Datasets of maritime SAR images naturally contain the presence of multi-scale ships. Current models are unable to efficiently extract multi-scale features, particularly in complicated situations such as docks and islands, where small ships are readily overlooked. We proposed CSD-YOLO based on YOLOv7 to address the aforementioned issue. It includes an SAS-FPN module combining an attention mechanism and atrous convolution, as well as the SIoU loss function. The SAS-FPN module improves the model’s multi-scale ship recognition capability by allowing the model to concentrate more on ship targets while ignoring the influence of irrelevant information. It can also fuse feature maps from different layers and is still effective even when recognizing small ships in complex environments. On the HRSID dataset and SSDD dataset made up of SAR images, studies using a variety of sophisticated detection models (Faster R-CNN, FCOS, YOLOv3, YOLOv5s, and YOLOv7) were compared. The findings reveal that CSD-YOLO has the best detection accuracy, and the generalization ability test further demonstrates this.

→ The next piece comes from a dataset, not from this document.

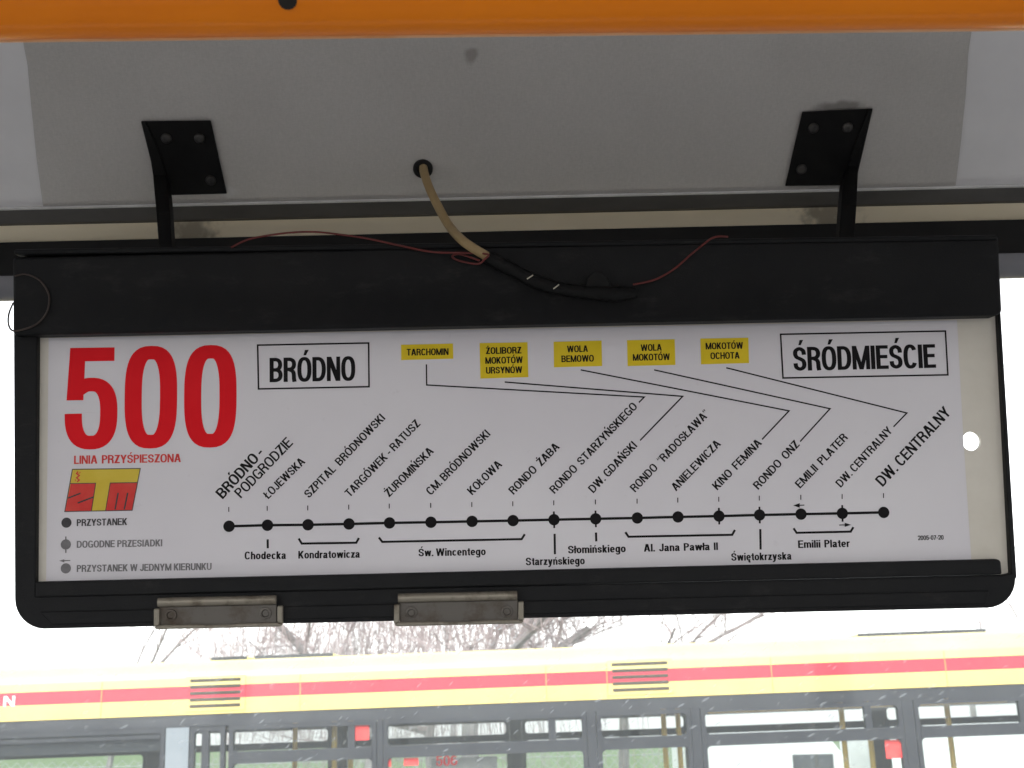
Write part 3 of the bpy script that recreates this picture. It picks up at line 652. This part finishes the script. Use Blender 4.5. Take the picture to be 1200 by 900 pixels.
for t, s, e in (('Chodecka', (286.7, 655.5), (335.2, 655)), ('Kondratowicza', (349.6, 654.6), (421.8, 653.5)), ('Św. Wincentego', (490.5, 652), (569.2, 650.5)), ('Starzyńskiego', (616.2, 662.5), (685.3, 661.2)),
    ('Słomińskiego', (665.7, 648.6), (733.3, 647)), ('Al. Jana Pawła II', (754.6, 646.5), (841.4, 644.5)), ('Świętokrzyska', (857, 657.2), (927.6, 655.7)), ('Emilii Plater', (935.4, 642.2), (995.9, 641))):
    lettering('street_name', t, s, e, 8.7 * MM, INK, card, tx=.18, ty=.15, gap=.06, wordgap=.16 if t[:3] in ('Św.',) else .30)
lettering('print_date', '2005-07-20', (1075.7, 633), (1105.8, 632.3), 5.2 * MM, INK, card, tx=.17, ty=.16)
for pts in ([(313.7, 632), (313.9, 642.5)], [(350, 631), (353.7, 637), (417.6, 636), (420.6, 630.4)], [(444, 629.8), (448, 635), (611.3, 631.8), (615, 626)], [(649.9, 625.5), (650.3, 649.5)], [(698.4, 624), (698.7, 634.5)],
            [(732.8, 623.6), (736.5, 629), (858, 626.7), (861.2, 621)], [(890.9, 620), (891.3, 644)], [(929.8, 619), (933.5, 624.4), (996.8, 623), (1000, 617.7)]):
    mb = MB(); path_line(mb, pts, 2.5); mb.build('street_bracket', INK, card)

# ================================================================== CLIPS on the bottom rail
def clip(label, x0, x1, yt, yb, rv):
    root = empty('clip', BMAT, label, 'clip', 'metal clips on the bottom rail')
    n0 = NF + .0016; mid = (x0 + x1) / 2; sl = -.0225
    f = lambda x, y: (x, y + (x - mid) * sl)
    mb = MB()                                   # dished plate: floor, raised rim
    mb.prism(ccw(bq(n0, f(x0 + 7, yt + 10), f(x1 - 7, yt + 10), f(x1 - 7, yb - 3.2), f(x0 + 7, yb - 3.2))), n0, n0 + .0012); mb.build('plate', M['clip'], root, bevel=.0005)
    rim = MB()
    for p in ((f(x0, yt + 12), f(x0 + 6.8, yt + 12), f(x0 + 6.8, yb - 5), f(x0, yb - 3)), (f(x1 - 6.8, yt + 12), f(x1, yt + 12), f(x1, yb - 3), f(x1 - 6.8, yb - 5)),
              (f(x0, yb - 2.9), f(x0 + 6.8, yb - 4.9), f(x0 + 40, yb - 4.9), f(mid - 22, yb - 4.9), f(mid - 14, yb - 3.8), f(mid + 14, yb - 3.8), f(mid + 22, yb - 4.9), f(x1 - 6.8, yb - 4.9), f(x1, yb - 2.9), f(x1 - 3, yb), f(x0 + 3, yb))):
        rim.prism(ccw(bq(n0 + .004, *p)), n0, n0 + .0046)
    rim.build('rim', M['clip_rim'], root, bevel=.0011)
    a, c = bp(*f(x0 + 5, yt + 5), n0 + .004), bp(*f(x1 - 8, yt + 5), n0 + .004)
    mb = MB(); mb.tube([(a.x, a.y, n0 + .0028), (c.x, c.y, n0 + .0028)], 5.2 * MM, 20); mb.build('rolled_edge', M['clip_rim'], root, smooth=True)
    for x, y in rv:
        q = bp(x, y, n0 + .002); mb = MB(); rings = []
        for r, z in ((.0047, .0012), (.0044, .0024), (.0030, .0027), (.0024, .0014)):
            rings.append([(q.x + r * math.cos(k * math.pi / 10), q.y + r * math.sin(k * math.pi / 10), n0 + z) for k in range(20)])
        mb.loft(rings); mb.build('rivet', M['clip'], root, smooth=True)
clip('rusty pressed metal clip nearest the rounded left corner of the board', 180, 331.5, 699.5, 736, [(200, 721), (311, 718.8)])
clip('brown metal clip at the middle of the bottom rail', 461.5, 614, 694.5, 732.5, [(482, 718), (594, 716.7)])

# ================================================================== CABLE, TAPE, WIRES
g0 = pp(495.7, 197.3, .0022)
gr = empty('grommet', g0, 'small black rubber grommet in the sloping ceiling where a cable comes out', 'grommet')
rings = []
t1 = PU; t2 = PV
for r, z in ((.0085, 0), (.0085, .002), (.0070, .0032), (.0050, .0032), (.0044, .001)):
    rings.append([(t1 * math.cos(k * math.pi / 12) + t2 * math.sin(k * math.pi / 12)) * r + PN * z for k in range(24)])
mb = MB(); mb.loft(rings); mb.build('ring', M['rubber'], gr, smooth=True)
def front(px, py, n): return BMAT @ Vector((*bp(px, py, n), n))
cb = empty('cable', g0, 'beige cable hanging from the ceiling grommet, its end wrapped in black tape', 'cable')
P3 = [g0 + PV * .001 - PN * .004, pp(497.5, 203, .008), pp(503, 220, .017), pp(513, 241, .022)] 
P3 = [g0 - PN * .006, at(497, 202, g0.y - .012), at(503, 220, g0.y - .022), at(513, 241, g0.y - .03), at(526, 264, g0.y - .036), front(544, 283.5, .030), front(570, 300, .0245)]
mb = MB(); mb.tube([p - g0 for p in spline(P3, 8)], .0037, 16); mb.build('sheath', M['cable_sheath'], cb, smooth=True)
TP = [(566, 298), (583, 307.5), (600, 315.5), (627, 329.5), (653, 337.5), (676, 341), (700, 343), (722, 344.5), (745, 343)]
TR = [.0040, .0054, .0049, .0052, .0050, .0048, .0058, .0060, .0036]
tp = spline([front(*p, .022) - g0 for p in TP], 8); rad = [TR[min(int(i / 8), 8)] * (1 - (i % 8) / 8) + TR[min(int(i / 8) + 1, 8)] * (i % 8) / 8 + .00028 * math.sin(i * 1.9) + .00025 * ((i // 3) % 2) for i in range(len(tp))]
mb = MB(); mb.tube(tp, rad, 14); mb.build('tape_wrap', M['tape'], cb, smooth=True)
# loose flap of tape
fl = [front(*p, n) - g0 for p, n in (((687, 336), .026), ((689, 324), .0265), ((697, 318), .028), ((708, 321), .027), ((715, 331), .025), ((716, 338), .025))]
bk = [p - BN * .0022 for p in fl]
mb = MB(); mb.loft([bk, fl]); mb.build('tape_flap', M['tape'], cb, bevel=.0006)
for a, c in (((617.5, 327), (624.5, 322.5)), ((648.5, 338.5), (655, 333.5))):
    mb = MB(); mb.tube([front(*a, .0282) - g0, front((a[0] + c[0]) / 2, (a[1] + c[1]) / 2, .0287) - g0, front(*c, .0282) - g0], .0005, 8); mb.build('tie', M['tie'], cb)
def wire(label, pts, r, m, ns):
    P = spline([front(*p, n) for p, n in zip(pts, ns)], 8); o0 = P[0]
    mb = MB(); mb.tube([p - o0 for p in P], r, 8); o = mb.build('wire', m, None, smooth=True); o.location = o0
    return tag(o, label, 'wire')
wl = [(271, 290), (293, 280), (333, 273.3), (366.7, 271.7), (400, 275), (433, 280), (467, 287.5), (507, 295.3), (543, 296.3), (571, 297.8), (568, 303.5), (561, 309), (546, 307.5), (533, 303.5), (530.5, 299.5), (540, 298), (562, 305.5)]
wire('thin red wire looped left from the taped cable end along the top of the board', wl, .0008, M['wire'], [.0195, .020, .020, .020, .020, .020, .0205, .022, .028, .031, .031, .029, .023, .021, .021, .022, .027])
wire('short thin red wire rising right from the black taped end', [(742, 333.5), (766.7, 328), (786.7, 317.5), (800, 307), (810, 298), (820, 290), (833, 279.8), (843, 277), (853, 277.5)], .0008, M['wire'], [.024, .020, .019, .019, .019, .0195, .0205, .021, .0195])
wire('thin brown wire loop hanging round the left end of the board cover', [(17, 323.5), (30, 321.5), (45, 327.5), (55, 340), (57.8, 352), (54, 367.5), (42.5, 380), (27.5, 386), (15, 387.5), (10, 380), (10.5, 367.5), (15.5, 355)], .0007, M['brown_wire'], [.0185, .0175, .0175, .0175, .0175, .0175, .0175, .0175, .0175, .012, .009, .0175])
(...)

The major causes of the low accuracy of multi-scale ship identification in complex environments are incorrect and missing detection. The ASPP model and shuffle attention are features of the SAS-FPN module. The experimental results in Table 2 demonstrate that the model can identify more ships after incorporating the ASPP module, which offers a multi-scale sensory field for SAS-FPN. This is because ASPP uses global pooling and huge expansion rates, which frequently result in a variety of large receptive fields; however, in synthetic aperture radar images, where most of the data are small vessels, large receptive fields may introduce unexpected background noise. Additionally, in order for the model to pay less attention to extraneous variables, such as the environment, and devote more computational resources to shipping targets, particularly small targets, we offer shuffle attention, an attention mechanism that efficiently combines the spatial attention mechanism and the channel attention mechanism to obtain improved precision, while using relatively little computational power. This module also enables further improvement of recognition accuracy. Finally, compared with the baseline model YOLOv7, the mAP of CSD-YOLO improved from 93.68 to 98.60 on the SSDD dataset and from 83.64 to 86.10 on the HRSIDs dataset.

Furthermore, in complex environments, our suggested CSD-YOLO model can efficiently identify multi-scale ships, especially small ships, in SAR photos. Both defense ship detection and civilian ship search and rescue will benefit from this. We will investigate the model’s light weight and its deployment on mobile platforms in future research, making it possible to use this model in additional situations.